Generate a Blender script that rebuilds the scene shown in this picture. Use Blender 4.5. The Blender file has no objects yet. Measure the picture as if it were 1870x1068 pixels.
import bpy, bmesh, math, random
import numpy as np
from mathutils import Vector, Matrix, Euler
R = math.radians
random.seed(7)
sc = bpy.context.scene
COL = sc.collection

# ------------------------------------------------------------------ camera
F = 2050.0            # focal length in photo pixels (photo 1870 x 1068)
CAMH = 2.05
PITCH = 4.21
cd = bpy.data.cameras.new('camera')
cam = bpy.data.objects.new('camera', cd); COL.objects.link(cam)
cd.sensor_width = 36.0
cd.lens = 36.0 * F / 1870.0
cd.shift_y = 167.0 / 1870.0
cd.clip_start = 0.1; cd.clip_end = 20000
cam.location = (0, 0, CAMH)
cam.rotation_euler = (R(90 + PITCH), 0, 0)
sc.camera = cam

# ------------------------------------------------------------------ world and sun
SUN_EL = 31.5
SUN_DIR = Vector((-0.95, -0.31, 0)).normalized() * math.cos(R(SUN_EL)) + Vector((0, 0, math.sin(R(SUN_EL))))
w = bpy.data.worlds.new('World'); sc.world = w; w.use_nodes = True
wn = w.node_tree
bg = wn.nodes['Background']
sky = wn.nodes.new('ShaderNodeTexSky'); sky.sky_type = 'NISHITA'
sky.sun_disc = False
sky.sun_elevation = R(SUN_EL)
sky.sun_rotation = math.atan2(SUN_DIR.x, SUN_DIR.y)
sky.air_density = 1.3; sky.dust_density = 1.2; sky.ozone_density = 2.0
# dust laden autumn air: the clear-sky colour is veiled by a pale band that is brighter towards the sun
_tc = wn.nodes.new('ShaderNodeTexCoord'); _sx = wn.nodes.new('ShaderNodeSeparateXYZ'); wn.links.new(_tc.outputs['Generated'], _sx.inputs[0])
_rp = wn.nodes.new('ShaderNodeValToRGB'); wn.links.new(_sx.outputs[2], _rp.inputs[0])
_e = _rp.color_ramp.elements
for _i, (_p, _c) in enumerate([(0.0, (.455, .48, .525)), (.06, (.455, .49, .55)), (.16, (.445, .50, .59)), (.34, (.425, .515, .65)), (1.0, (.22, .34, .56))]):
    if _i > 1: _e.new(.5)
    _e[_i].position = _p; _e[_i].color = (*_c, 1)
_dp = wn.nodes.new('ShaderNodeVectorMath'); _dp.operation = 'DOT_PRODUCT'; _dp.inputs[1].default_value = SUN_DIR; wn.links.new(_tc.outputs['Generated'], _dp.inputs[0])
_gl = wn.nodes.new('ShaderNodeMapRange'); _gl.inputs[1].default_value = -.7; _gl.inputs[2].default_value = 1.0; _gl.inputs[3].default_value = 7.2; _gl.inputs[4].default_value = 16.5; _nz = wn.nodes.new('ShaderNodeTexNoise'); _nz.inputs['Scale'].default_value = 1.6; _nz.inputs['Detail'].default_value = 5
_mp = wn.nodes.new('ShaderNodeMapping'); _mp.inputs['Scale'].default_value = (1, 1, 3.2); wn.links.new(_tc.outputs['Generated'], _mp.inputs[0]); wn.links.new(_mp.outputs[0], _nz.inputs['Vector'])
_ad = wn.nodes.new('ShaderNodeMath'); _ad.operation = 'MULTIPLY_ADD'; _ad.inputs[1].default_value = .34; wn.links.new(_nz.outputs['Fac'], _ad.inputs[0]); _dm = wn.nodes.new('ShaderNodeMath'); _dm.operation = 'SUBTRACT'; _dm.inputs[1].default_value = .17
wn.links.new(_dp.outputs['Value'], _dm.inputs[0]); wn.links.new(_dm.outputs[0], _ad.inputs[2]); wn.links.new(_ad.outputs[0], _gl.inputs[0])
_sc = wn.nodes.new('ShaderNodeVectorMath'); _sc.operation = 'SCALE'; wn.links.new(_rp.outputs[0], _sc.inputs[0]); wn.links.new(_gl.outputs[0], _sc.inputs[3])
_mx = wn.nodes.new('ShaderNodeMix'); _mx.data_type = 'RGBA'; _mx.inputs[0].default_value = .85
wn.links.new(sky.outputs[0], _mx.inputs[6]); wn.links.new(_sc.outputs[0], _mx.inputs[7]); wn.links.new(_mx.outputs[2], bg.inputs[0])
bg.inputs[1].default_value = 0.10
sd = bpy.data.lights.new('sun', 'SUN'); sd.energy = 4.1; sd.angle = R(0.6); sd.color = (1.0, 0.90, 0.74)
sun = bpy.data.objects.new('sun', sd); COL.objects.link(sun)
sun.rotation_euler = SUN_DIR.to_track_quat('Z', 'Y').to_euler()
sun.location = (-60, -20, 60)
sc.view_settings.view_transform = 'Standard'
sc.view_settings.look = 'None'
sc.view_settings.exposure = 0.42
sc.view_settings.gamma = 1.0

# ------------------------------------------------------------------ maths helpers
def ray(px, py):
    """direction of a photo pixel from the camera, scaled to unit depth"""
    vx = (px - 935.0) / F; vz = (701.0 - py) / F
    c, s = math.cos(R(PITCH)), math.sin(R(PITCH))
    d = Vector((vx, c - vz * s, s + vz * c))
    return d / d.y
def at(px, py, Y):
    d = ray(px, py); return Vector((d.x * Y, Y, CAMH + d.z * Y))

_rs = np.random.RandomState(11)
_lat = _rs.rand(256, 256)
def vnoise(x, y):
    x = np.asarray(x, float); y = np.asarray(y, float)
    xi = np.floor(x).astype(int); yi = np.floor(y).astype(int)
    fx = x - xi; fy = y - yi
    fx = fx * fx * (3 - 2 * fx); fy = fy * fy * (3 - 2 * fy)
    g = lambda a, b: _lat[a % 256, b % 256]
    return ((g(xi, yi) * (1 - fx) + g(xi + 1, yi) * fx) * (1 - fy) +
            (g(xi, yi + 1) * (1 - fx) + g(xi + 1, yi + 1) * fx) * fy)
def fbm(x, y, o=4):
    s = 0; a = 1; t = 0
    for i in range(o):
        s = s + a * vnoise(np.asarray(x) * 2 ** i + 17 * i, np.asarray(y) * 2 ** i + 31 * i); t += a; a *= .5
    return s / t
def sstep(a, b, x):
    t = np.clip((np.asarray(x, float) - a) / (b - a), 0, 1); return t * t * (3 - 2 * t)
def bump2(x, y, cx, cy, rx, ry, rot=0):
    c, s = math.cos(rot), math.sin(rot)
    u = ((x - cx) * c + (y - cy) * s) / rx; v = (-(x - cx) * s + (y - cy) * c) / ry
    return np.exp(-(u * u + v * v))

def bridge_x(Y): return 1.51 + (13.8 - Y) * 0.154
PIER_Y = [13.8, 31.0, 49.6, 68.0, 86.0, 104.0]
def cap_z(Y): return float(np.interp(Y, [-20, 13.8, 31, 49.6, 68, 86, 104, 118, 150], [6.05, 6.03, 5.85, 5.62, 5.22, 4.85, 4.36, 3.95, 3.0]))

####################

Exercise
Can you write out the lines above, from the first one through the one containing "sc.camera = cam", exactly as they appear and nothing more?

Correct answer
Generate a Blender script that rebuilds the scene shown in this picture. Use Blender 4.5. The Blender file has no objects yet. Measure the picture as if it were 1870x1068 pixels.
import bpy, bmesh, math, random
import numpy as np
from mathutils import Vector, Matrix, Euler
R = math.radians
random.seed(7)
sc = bpy.context.scene
COL = sc.collection

# ------------------------------------------------------------------ camera
F = 2050.0            # focal length in photo pixels (photo 1870 x 1068)
CAMH = 2.05
PITCH = 4.21
cd = bpy.data.cameras.new('camera')
cam = bpy.data.objects.new('camera', cd); COL.objects.link(cam)
cd.sensor_width = 36.0
cd.lens = 36.0 * F / 1870.0
cd.shift_y = 167.0 / 1870.0
cd.clip_start = 0.1; cd.clip_end = 20000
cam.location = (0, 0, CAMH)
cam.rotation_euler = (R(90 + PITCH), 0, 0)
sc.camera = cam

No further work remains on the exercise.